Good question. I'm not interested in "normal" anymore. I like interesting. And that sounds like precisely where you are. If so, welcome - you discover the most fascinating stuff
Interesting. Yes, that would be a good way to put it.
Being of the bi polar persuasion, when I first began treatment my psychiatrist told me I'd probably never felt what normal was. For me, normal means mental stability. Not depressed, not hypomanic.
My normal is a vector that is perpendicular to a surface.
I love math jokes!
Okay heres the rant about it
Up until I reached 70y.o I was a pushover would do anything for anybody any time It was in the run up to my birthday that I began to feel that my life had been a series of abuses - being taken for granted etc. there is a man in my housing scheme who was always telling me off like a little girl - and I have D.I.D so that isnt great for me to have to deal with someone calling up an alter . I have stopped speaking to him completely now , also he shouts and drinks a lot two more of my triggers- I used ot get his papers for him every day ;now I don't and I don't go near him - there is another man in my housing scheme who attacked me - the police came and gave him an order but he still swans around acting weirdly.

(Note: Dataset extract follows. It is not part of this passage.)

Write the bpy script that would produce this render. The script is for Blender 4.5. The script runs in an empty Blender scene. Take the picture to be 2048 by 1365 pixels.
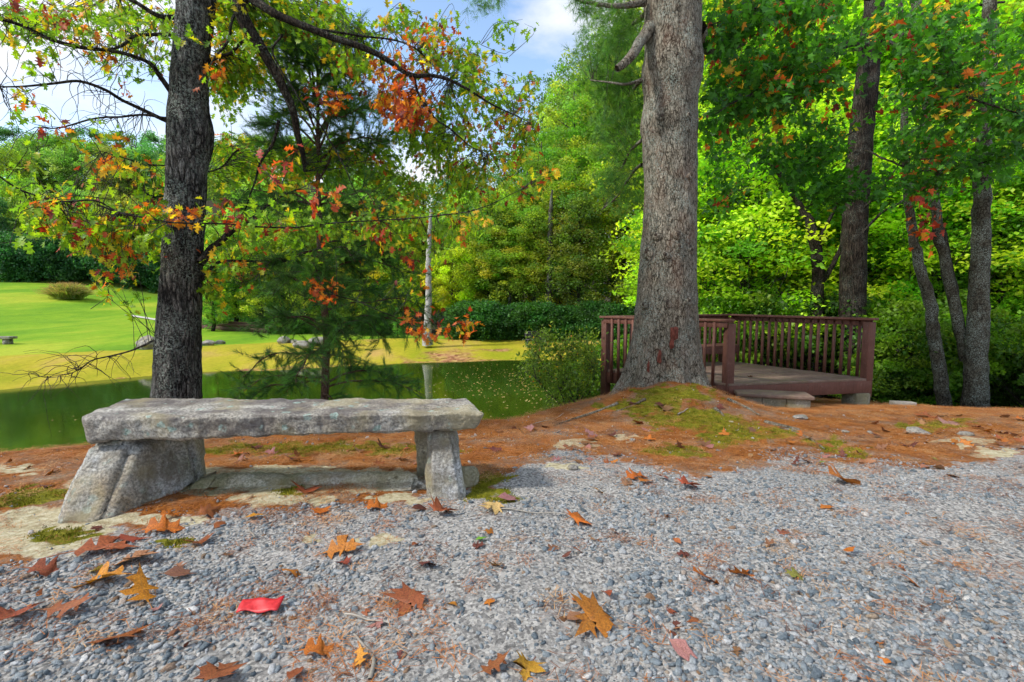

And so many people who take advantage of your good nature and bore you with tales about how they do your make up and hair when they can see you don't use make up or bother about hair or clothes. I think that I might just start acting up a bit myself so that they leave me alone.
I'm not sure I can answer this. I've never been "normal." Lol
Neither have I. I'm just talking about my own normal changing.
I think it's a myth that adults are supposed to know what they're doing. The more you learn, the more you discover you don't know! It seems perfectly natural to me that you might feel like you're in uncharted territory. Blaze a trail!